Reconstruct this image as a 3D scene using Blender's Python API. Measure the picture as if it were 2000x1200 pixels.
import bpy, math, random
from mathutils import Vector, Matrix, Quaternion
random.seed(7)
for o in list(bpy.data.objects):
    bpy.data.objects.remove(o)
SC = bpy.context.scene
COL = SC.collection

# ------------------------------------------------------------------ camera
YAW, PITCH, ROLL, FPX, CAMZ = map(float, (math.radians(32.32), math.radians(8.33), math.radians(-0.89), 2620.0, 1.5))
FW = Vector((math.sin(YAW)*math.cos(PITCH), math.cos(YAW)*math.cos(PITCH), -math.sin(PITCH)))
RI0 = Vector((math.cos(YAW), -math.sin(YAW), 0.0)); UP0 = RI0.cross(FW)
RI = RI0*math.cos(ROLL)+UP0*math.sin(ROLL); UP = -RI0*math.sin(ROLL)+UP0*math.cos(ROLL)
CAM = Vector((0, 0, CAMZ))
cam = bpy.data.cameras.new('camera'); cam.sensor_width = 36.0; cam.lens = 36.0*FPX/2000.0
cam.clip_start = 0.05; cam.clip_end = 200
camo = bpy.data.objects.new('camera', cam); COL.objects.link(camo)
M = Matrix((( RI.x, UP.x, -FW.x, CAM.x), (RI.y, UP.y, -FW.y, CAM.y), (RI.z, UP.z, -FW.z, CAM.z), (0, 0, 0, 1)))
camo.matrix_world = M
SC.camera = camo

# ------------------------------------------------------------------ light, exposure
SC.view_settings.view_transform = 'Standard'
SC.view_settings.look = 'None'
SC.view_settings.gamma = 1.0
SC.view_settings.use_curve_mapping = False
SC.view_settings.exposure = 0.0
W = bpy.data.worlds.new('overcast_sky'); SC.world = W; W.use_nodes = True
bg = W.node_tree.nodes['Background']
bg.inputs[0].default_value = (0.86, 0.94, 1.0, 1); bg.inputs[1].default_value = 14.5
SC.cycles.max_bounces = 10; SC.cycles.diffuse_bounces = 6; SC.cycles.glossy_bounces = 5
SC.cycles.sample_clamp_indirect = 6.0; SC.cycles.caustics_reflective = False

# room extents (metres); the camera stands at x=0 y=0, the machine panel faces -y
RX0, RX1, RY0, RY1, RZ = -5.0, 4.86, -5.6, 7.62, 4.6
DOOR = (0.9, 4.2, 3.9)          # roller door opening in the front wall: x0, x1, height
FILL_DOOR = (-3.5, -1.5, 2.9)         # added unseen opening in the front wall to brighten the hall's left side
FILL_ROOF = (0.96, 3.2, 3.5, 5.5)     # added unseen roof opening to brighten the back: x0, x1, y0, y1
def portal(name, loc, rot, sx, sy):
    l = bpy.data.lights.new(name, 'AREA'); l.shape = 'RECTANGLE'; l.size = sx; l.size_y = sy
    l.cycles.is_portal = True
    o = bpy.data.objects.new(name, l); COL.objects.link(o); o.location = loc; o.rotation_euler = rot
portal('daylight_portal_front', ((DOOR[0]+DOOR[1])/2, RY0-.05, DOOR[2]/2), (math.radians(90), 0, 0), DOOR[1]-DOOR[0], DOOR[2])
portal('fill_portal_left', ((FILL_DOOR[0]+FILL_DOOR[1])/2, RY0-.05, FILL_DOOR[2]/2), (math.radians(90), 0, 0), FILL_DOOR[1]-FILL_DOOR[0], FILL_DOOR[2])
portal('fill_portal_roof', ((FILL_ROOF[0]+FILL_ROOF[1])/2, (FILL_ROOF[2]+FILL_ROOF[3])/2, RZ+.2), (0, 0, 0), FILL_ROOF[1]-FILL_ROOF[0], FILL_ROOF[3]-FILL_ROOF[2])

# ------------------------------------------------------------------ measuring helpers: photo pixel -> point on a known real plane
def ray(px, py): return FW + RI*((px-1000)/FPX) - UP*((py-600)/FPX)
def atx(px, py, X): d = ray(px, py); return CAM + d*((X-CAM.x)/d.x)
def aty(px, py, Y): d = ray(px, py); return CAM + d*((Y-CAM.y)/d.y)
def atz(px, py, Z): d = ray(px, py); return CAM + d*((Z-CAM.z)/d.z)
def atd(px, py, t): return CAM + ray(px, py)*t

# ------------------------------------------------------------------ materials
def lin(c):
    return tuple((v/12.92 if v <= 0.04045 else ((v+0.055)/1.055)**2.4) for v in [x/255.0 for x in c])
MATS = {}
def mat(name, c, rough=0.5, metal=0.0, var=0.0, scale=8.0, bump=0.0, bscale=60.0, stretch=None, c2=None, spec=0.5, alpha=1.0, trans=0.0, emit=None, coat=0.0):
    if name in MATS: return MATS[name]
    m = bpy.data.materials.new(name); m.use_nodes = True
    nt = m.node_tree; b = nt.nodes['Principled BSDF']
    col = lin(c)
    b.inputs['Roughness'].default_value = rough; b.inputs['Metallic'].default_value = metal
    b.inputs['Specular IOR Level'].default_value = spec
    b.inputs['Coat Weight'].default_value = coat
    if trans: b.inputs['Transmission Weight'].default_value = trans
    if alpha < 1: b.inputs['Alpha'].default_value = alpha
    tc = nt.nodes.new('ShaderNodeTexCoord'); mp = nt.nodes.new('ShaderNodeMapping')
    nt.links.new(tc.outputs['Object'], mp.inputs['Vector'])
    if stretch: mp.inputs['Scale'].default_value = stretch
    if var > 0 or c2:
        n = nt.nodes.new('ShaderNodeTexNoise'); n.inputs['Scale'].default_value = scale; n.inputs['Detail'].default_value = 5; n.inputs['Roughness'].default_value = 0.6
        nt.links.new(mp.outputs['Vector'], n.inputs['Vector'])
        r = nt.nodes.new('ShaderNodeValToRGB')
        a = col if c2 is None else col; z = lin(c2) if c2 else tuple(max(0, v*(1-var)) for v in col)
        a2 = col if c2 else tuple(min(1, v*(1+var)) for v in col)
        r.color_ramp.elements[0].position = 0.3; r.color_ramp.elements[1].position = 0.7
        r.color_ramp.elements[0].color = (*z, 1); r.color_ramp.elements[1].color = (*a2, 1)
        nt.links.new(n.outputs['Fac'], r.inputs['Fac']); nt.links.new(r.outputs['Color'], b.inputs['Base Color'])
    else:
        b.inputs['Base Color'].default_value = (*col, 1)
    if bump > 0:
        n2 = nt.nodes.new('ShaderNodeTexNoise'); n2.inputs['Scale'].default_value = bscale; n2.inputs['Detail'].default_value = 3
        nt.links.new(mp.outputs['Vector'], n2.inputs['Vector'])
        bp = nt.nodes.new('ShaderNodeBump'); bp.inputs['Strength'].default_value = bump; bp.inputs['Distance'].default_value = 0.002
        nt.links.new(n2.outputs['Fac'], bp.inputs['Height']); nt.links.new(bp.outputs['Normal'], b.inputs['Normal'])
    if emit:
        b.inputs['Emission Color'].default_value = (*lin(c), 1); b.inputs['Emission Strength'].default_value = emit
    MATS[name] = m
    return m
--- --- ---
▸ Goal: Everything from the first line above up to and including the line that contains "COL = SC.collection" should be printed exactly; please print only that.

▸ Full output:
Reconstruct this image as a 3D scene using Blender's Python API. Measure the picture as if it were 2000x1200 pixels.
import bpy, math, random
from mathutils import Vector, Matrix, Quaternion
random.seed(7)
for o in list(bpy.data.objects):
    bpy.data.objects.remove(o)
SC = bpy.context.scene
COL = SC.collection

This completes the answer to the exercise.